### EXERCISE
Lines that include the word "scene" are the ones to copy.
** BEGIN **
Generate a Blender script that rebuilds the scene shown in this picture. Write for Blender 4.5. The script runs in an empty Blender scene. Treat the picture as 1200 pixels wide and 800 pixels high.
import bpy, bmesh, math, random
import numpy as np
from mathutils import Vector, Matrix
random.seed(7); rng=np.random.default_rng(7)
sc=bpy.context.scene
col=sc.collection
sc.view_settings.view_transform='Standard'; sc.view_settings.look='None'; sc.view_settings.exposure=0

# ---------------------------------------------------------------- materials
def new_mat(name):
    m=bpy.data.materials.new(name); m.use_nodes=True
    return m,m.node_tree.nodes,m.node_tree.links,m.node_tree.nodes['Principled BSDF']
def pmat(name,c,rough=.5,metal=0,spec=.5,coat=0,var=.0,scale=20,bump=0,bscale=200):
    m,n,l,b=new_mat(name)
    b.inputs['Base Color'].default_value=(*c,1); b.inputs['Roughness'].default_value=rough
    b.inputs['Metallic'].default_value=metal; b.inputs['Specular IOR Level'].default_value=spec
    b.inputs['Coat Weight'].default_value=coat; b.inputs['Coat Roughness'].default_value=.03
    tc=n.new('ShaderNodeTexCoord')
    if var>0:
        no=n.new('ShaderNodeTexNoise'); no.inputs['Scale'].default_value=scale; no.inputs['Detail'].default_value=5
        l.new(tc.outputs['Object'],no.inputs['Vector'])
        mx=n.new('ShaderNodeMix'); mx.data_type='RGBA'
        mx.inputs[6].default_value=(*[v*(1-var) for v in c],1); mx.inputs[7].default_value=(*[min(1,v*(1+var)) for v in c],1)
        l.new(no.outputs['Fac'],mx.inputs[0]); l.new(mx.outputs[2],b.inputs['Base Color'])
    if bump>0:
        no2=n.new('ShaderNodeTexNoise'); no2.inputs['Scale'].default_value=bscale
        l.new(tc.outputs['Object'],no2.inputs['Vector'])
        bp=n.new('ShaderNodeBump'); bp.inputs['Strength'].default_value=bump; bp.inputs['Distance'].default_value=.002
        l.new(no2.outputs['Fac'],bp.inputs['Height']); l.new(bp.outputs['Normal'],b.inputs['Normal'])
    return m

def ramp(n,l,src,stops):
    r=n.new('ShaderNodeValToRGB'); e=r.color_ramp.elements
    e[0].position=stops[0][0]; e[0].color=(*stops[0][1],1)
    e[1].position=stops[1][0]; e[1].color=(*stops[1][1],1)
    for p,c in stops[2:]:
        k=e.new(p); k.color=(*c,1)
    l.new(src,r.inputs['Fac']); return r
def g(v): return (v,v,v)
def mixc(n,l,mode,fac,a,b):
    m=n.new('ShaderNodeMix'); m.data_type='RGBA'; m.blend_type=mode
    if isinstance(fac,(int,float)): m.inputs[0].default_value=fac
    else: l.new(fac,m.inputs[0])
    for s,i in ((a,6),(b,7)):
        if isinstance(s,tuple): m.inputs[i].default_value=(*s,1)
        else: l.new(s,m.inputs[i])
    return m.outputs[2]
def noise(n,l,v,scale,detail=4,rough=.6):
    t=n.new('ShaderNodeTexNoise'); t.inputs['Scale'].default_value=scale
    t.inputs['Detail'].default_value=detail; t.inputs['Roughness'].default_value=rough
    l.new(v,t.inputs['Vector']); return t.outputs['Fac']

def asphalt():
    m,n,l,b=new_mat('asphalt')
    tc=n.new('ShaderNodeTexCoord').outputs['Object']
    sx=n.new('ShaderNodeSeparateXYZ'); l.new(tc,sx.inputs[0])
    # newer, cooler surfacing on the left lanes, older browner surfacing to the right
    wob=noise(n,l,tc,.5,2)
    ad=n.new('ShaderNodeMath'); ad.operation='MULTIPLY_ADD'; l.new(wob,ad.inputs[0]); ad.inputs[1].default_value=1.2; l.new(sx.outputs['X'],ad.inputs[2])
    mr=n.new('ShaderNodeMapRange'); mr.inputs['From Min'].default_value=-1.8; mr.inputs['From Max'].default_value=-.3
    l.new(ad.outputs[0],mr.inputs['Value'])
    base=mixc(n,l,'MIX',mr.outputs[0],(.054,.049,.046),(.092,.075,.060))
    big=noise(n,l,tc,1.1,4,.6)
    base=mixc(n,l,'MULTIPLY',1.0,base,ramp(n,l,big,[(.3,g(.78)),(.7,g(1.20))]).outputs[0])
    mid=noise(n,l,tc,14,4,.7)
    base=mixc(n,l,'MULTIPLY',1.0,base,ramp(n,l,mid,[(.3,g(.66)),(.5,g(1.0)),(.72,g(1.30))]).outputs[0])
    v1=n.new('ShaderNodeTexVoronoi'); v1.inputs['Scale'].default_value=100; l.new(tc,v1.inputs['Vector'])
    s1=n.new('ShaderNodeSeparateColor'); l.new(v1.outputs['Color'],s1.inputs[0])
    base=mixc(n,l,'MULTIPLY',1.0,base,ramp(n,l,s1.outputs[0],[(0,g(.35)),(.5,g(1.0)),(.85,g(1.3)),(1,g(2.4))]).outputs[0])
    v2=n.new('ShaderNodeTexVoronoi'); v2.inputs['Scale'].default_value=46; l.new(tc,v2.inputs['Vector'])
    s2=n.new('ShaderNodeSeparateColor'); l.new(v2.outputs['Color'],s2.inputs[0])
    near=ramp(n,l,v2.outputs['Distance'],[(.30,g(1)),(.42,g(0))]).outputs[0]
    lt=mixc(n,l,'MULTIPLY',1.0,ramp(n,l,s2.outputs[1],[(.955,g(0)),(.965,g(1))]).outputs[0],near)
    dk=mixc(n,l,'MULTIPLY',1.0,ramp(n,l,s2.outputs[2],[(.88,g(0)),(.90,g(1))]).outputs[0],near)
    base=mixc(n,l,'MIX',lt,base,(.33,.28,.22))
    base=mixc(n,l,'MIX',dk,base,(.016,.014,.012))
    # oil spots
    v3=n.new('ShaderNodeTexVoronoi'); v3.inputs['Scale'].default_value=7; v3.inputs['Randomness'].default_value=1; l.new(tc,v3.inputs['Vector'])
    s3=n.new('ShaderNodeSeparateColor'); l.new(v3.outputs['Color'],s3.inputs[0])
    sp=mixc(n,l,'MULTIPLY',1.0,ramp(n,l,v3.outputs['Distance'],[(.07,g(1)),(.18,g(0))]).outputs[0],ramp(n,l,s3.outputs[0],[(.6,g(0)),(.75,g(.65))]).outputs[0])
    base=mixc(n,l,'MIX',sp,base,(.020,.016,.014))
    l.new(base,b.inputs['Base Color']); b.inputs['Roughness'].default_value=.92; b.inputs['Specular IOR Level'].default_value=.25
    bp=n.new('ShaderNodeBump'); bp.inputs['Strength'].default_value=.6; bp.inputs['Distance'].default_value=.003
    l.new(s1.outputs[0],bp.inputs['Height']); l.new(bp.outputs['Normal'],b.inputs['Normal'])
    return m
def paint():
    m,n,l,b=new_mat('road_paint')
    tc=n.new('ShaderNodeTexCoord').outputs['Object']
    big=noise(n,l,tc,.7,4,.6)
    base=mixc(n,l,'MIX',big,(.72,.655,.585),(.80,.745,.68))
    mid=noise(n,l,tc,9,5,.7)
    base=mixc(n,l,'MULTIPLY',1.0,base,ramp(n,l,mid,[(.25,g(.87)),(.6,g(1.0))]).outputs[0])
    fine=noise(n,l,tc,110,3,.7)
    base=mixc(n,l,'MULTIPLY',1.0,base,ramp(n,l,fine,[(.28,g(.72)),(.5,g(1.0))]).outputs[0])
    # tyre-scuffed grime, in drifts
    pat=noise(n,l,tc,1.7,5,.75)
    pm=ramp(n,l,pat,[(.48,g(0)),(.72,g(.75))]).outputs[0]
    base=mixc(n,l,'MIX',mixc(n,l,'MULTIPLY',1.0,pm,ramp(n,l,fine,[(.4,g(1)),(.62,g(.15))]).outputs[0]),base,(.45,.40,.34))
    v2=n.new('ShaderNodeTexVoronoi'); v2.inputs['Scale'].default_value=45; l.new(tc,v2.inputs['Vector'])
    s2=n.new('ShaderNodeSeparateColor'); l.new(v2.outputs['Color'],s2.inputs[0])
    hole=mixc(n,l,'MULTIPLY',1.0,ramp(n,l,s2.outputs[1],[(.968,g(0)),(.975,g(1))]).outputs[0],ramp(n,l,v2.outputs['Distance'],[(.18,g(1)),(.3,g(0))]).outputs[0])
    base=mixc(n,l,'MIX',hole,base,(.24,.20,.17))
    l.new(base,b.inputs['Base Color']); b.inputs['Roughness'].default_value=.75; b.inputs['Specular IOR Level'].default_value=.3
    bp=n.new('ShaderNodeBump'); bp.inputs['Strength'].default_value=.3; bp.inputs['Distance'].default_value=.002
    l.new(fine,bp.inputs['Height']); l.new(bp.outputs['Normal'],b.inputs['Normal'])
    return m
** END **
### FINAL RESULT
Generate a Blender script that rebuilds the scene shown in this picture. Write for Blender 4.5. The script runs in an empty Blender scene. Treat the picture as 1200 pixels wide and 800 pixels high.
sc=bpy.context.scene